### WHAT THE TASK REQUIRES
Go through the data below. Pull out every line that has the word "from".
____ PROVIDED DATA
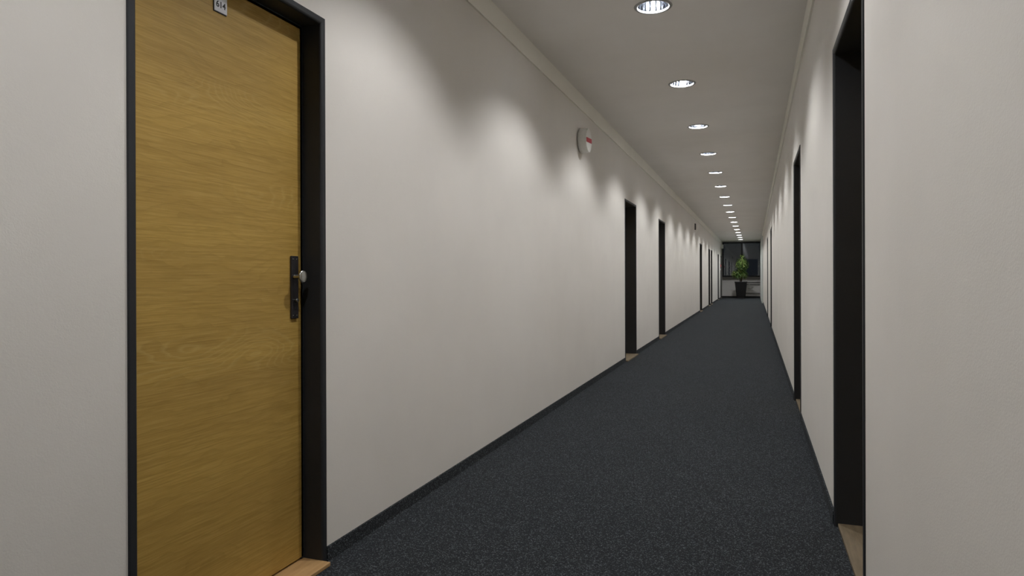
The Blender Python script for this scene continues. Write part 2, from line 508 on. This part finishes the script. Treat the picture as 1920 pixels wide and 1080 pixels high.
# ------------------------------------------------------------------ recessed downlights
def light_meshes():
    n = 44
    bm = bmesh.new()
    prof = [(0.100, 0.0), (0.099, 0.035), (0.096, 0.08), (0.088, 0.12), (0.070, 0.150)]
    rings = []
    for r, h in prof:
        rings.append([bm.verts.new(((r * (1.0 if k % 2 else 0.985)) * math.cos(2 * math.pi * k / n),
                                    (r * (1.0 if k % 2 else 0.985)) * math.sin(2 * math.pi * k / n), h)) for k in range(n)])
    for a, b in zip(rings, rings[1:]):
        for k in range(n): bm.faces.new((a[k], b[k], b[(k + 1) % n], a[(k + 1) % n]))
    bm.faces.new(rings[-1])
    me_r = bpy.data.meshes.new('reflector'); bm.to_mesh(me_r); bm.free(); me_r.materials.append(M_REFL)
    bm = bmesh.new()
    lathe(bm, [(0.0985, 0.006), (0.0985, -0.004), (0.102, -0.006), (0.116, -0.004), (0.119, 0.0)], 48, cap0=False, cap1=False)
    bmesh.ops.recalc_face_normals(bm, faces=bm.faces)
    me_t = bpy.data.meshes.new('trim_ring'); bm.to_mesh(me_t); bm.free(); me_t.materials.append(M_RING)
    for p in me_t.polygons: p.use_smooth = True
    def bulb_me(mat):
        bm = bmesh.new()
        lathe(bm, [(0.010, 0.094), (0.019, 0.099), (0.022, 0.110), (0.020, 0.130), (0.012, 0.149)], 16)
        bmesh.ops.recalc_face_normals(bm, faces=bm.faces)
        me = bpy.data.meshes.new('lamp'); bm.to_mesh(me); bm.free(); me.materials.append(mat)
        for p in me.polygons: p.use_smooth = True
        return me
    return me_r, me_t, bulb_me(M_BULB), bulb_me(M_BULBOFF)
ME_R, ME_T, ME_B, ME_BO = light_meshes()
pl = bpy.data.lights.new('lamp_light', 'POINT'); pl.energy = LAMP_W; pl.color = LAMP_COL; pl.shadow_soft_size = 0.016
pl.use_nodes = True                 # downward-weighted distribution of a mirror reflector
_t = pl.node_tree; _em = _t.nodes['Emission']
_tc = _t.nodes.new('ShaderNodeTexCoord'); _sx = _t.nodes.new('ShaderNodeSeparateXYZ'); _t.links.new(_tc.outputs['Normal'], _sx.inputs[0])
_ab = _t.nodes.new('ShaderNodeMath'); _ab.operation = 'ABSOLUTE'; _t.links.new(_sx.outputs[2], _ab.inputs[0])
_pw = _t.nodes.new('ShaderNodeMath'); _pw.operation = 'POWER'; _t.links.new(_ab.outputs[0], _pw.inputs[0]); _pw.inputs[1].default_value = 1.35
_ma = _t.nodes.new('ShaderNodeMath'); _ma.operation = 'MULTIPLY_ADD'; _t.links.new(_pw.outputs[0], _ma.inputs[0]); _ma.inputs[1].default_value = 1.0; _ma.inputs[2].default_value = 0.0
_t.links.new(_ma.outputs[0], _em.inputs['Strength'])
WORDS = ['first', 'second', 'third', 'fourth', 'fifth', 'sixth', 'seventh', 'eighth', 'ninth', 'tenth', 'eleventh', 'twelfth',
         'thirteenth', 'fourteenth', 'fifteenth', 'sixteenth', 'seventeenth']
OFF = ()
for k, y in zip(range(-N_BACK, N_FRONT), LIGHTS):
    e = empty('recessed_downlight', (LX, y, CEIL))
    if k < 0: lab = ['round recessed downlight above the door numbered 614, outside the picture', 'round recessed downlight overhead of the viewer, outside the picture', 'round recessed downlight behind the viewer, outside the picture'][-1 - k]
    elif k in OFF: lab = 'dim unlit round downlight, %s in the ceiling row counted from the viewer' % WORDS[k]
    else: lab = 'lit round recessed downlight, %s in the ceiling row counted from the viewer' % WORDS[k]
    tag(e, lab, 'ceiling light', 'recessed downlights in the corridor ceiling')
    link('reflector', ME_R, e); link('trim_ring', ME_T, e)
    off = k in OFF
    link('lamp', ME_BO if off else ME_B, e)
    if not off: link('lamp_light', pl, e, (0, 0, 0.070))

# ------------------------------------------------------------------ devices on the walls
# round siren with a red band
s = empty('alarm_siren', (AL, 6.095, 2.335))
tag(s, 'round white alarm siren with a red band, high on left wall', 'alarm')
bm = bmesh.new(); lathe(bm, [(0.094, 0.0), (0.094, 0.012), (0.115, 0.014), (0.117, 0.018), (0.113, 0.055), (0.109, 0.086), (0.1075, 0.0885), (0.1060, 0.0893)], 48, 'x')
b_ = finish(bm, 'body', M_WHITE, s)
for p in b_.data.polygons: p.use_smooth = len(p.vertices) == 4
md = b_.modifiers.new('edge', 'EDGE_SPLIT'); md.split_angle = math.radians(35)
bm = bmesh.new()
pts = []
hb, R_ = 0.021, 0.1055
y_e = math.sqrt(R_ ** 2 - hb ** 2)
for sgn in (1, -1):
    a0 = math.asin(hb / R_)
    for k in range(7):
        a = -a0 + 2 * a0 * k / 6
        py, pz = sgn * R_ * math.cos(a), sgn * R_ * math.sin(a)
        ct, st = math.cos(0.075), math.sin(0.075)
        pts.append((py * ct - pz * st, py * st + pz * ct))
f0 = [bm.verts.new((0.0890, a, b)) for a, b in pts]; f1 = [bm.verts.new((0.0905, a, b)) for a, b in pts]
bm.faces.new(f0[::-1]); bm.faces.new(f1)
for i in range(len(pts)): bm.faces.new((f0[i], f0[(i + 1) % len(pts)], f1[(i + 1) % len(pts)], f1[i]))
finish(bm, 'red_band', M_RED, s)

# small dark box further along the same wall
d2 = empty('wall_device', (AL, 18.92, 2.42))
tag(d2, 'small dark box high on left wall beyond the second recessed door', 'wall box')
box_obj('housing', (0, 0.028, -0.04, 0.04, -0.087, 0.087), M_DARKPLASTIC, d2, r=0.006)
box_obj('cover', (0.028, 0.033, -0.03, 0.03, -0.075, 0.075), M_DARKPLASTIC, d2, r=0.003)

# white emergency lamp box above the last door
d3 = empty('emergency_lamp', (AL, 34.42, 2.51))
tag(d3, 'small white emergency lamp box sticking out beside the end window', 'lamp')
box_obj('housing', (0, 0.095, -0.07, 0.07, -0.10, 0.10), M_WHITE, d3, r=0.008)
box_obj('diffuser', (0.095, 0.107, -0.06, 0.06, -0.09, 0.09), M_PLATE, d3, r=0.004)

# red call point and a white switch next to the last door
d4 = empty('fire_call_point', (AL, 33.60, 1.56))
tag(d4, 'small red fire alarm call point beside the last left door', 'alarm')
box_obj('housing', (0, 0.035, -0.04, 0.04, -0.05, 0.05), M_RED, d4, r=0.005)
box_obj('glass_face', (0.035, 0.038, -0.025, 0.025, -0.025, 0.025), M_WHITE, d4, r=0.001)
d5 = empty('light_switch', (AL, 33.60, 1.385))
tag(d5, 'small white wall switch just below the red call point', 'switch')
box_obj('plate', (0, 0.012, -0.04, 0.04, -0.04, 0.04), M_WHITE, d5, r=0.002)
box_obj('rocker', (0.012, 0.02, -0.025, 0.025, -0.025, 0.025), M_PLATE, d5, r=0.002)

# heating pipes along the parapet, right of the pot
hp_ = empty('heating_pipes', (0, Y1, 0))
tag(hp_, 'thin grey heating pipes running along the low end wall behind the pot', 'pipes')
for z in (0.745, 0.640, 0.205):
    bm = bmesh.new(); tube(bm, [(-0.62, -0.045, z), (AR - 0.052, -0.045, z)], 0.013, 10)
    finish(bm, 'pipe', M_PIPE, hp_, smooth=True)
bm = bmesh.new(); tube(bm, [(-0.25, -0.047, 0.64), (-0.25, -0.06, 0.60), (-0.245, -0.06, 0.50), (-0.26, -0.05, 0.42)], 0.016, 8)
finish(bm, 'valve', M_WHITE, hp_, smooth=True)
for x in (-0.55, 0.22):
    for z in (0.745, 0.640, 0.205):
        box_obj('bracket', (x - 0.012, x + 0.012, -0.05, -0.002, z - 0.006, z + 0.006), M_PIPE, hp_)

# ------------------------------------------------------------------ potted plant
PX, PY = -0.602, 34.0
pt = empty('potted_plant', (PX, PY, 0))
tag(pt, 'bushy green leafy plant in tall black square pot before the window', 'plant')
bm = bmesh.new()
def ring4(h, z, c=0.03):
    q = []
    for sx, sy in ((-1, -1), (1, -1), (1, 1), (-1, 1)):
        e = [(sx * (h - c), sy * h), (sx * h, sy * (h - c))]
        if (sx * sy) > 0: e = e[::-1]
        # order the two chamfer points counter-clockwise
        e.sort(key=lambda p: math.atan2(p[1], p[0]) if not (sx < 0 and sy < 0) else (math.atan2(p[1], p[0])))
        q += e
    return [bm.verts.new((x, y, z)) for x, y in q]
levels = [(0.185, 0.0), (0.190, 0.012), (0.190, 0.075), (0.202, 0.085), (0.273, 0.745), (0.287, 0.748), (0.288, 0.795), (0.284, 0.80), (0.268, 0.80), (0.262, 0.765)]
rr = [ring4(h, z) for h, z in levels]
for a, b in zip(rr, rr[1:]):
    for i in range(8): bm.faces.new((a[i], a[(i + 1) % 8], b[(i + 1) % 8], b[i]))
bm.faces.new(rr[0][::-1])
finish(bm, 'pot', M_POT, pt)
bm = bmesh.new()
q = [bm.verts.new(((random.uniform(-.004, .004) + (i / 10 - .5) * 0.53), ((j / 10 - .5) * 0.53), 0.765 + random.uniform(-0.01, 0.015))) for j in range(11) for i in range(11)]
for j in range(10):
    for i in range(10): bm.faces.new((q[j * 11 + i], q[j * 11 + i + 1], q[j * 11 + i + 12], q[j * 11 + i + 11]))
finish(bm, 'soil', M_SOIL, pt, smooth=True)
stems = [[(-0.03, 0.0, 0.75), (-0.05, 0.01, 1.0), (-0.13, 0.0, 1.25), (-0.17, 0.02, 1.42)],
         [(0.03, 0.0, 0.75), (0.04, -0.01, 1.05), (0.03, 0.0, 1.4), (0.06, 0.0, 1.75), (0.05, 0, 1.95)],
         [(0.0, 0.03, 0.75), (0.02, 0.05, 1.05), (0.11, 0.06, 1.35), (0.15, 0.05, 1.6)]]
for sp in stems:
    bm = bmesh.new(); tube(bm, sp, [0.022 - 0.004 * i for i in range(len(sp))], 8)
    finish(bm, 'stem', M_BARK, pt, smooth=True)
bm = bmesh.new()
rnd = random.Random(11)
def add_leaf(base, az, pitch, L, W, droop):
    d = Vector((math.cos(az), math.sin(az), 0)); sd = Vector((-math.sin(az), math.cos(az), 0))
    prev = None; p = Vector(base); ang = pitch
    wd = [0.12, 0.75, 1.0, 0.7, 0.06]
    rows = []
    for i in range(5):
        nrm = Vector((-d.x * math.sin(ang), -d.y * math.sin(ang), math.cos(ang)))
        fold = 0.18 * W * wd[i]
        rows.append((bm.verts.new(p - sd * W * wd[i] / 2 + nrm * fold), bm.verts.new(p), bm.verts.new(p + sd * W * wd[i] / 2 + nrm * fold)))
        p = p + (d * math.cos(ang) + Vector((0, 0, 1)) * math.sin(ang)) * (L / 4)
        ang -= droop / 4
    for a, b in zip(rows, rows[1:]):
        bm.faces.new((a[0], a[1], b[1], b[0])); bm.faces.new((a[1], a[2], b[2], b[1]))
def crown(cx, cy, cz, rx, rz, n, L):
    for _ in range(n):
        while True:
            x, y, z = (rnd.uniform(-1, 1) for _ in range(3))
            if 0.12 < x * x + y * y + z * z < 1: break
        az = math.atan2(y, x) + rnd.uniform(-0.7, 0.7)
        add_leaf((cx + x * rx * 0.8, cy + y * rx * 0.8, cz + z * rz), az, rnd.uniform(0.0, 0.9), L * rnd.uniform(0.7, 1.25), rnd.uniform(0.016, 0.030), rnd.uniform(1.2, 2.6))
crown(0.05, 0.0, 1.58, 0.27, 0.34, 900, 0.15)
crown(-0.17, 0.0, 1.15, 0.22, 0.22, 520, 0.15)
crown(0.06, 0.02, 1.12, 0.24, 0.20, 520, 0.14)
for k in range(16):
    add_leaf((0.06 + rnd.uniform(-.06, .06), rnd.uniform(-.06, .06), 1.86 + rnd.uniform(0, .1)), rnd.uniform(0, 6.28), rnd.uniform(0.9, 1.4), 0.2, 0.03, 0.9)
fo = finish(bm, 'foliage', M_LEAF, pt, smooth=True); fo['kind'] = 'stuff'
________
### REPLY TO THE EXERCISE
The Blender Python script for this scene continues. Write part 2, from line 508 on. This part finishes the script. Treat the picture as 1920 pixels wide and 1080 pixels high.
    elif k in OFF: lab = 'dim unlit round downlight, %s in the ceiling row counted from the viewer' % WORDS[k]
    else: lab = 'lit round recessed downlight, %s in the ceiling row counted from the viewer' % WORDS[k]